Per gli utenti/cittadini, o "sudditi/clienti",  uno degli aspetti del programma comprende anni e anni di disagi, disservizi e degrado, strumentali alla supposta della “privatizzazione”: aumenti tariffari, linee dismesse, stazioni chiuse o portate avanti con sovvenzioni pubbliche, rami/binari seccati e tagliati, o "ceduti" con tanto di precarizzati,  e opere inutili pagate dalla collettività. Come in Liguria dove stanno trasportando la tratta con vista mare verso l'entroterra, eliminando tante stazioni intermedie. Mussolini, a confronto, fu campione d'equità sociale nel portare il treno in OGNI comune d'Italia, a costo abbordabile per TUTTI. E riuscendoci.

 

Al fallimento/regalo delle FS, Di Pietro e gli altri potranno fare il loro show mediatico, ma allora perché non licenziano subito il cda? E un silenzio assordante circonda il dibattito attorno alle miste, o l’opportunità di strutture a SpA e holding per le ferrovie dello Stato.
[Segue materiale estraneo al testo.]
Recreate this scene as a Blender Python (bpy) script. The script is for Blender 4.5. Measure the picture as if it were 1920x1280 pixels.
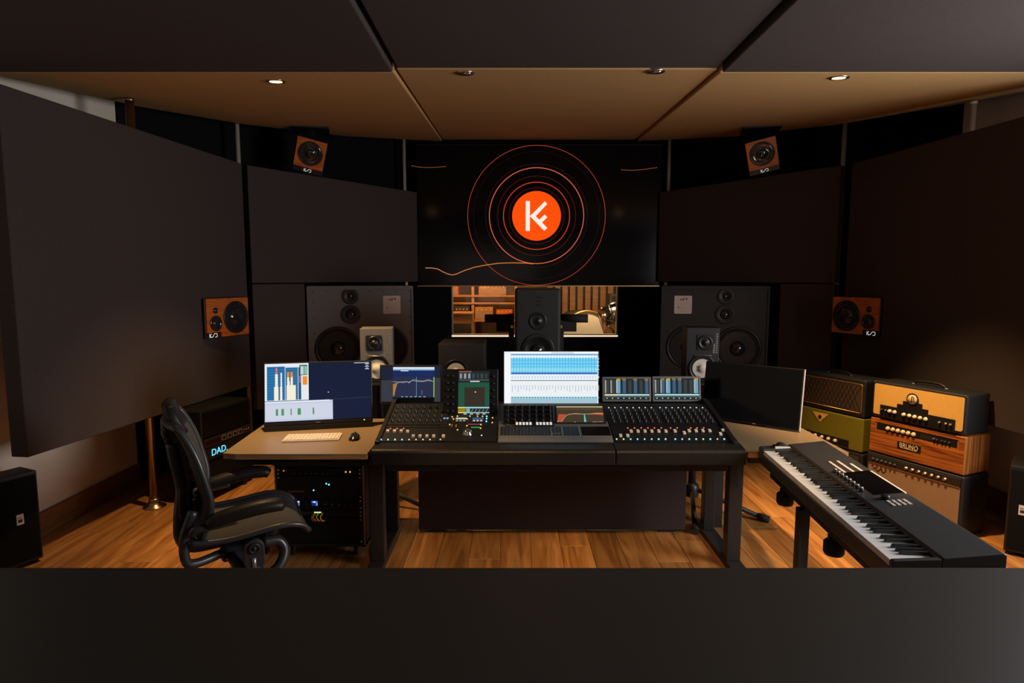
import bpy, bmesh, math, random
from mathutils import Vector, Matrix
random.seed(7)
scene = bpy.context.scene
for o in list(bpy.data.objects): bpy.data.objects.remove(o)
COL = scene.collection
R = math.radians
PI = math.pi

# ------------------------------------------------------------------ camera
FPX = 1150.0
cam_d = bpy.data.cameras.new('camera'); cam = bpy.data.objects.new('camera', cam_d); COL.objects.link(cam)
cam_d.sensor_width = 36.0; cam_d.lens = 36.0 * FPX / 1920.0; cam_d.clip_start = 0.05
cam.location = (0, 0, 1.65); cam.rotation_euler = (PI/2 - math.atan(120/FPX), 0, 0)
scene.camera = cam
# ------------------------------------------------------------------ world, daylight, exposure
w = bpy.data.worlds.new('world'); scene.world = w; w.use_nodes = True
w.node_tree.nodes['Background'].inputs[0].default_value = (0.5, 0.6, 0.75, 1)
w.node_tree.nodes['Background'].inputs[1].default_value = 0.02
vs = scene.view_settings
vs.view_transform = 'Standard'; vs.look = 'None'; vs.gamma = 1.0; vs.use_curve_mapping = False; vs.exposure = 0.0
def area_light(name, loc, rot, sx, sy, power, col, spread=180):
    d = bpy.data.lights.new(name, 'AREA'); d.shape = 'RECTANGLE'; d.size = sx; d.size_y = sy
    d.energy = power; d.color = col; d.spread = R(spread)
    o = bpy.data.objects.new(name, d); COL.objects.link(o); o.location = loc; o.rotation_euler = rot
    return o
# daylight entering by the window in the right wall, behind the camera
DAY = area_light('daylight_window', (3.40, 2.0, 1.72), (0, R(90), 0), 1.36, 1.44, 105, (0.97, 0.95, 0.96))
# added dim fill light in front of the closed rear wall
FILL = area_light('daylight_door', (-0.6, -2.42, 1.3), (R(90), 0, 0), 2.4, 2.0, 5, (1.0, 0.86, 0.80))
SPOT_W = 230.0
WARM = (1.0, 0.60, 0.25)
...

Intanto tra Garlasco e Perugia, il gruppo FS è già una mista, con il meccanismo sopra, gli strumenti derivati, la struttura a SpA, la quotazione in borsa del suo debito, le stazioni privatizzande e la “cessione”, forse decisa nel 1955, anno in cui i vincitori riscrivevano la storia e ipotecavano il futuro dei vinti.

 

Eppure non dovrebbe  più essere un mistero per nessuno, tranne che per qualche bocconiano indottrinato o per chi cede al ricatto psicologico del debito, che la commistione pubblico/privato per la gestione di settori d’interesse generale (trasporti, acqua, energia, salute, ecc: da definire sovranamente!!!) provoca solamente catastrofi e che sempre meno è auspicata dal pubblico, soprattutto da quando si è visto che il privato, che predomina e impone la sua logica, accolla gli investimenti agli utenti e/o al pubblico.

 

Tanto più che l’Europa non ci impone certo di privatizzare né la rete né le stazioni: da anni tirata in ballo come scusa di questo pastrocchio, in realtà prevede delle salvaguardie per i cd “servizi di interesse generale”, e nella finta neutralità che la Commissione europea ostenta (art. 295 dei trattati) in materia di regime proprietario della gestione degli stessi  - ferme restando le direttive per la separazione reti e contenuto - neutralità di cui si servono i francesi. E poi alla peggio si può sempre fare come gli inglesi con la moneta: opting-out, chiamarsi fuori. O siamo meno uguali? Ne va, penso, della nostra “sicurezza nazionale”.

 

            Nazionalizzazione liberale. Paradossalmente, nella nostra storia, vi fu una nazionalizzazione, voluta dal Giolitti liberale, nel 1905, per far fronte al disservizio delle società private di gestione delle ferrovie che alla fine dell’800 “non garantiscono condizioni di viaggio sostenibili”. Vi chiedete ancora chi sia l’enigmatica Alba Terzo Millennio o perché Moretti sia stato premiato?

Nicoletta Forcheri

 

 

 



 

[1] www.signoraggio.com

 

[2] “la società sarà disciplinata dallo Statuto allegato alla presente Convenzione e dalle leggi dello Stato della sede, nella misura in cui esse non deroghino alle clausole della presente Convenzione” (traduzione della sottoscritta che non corrisponde alla traduzione ufficiale in italiano).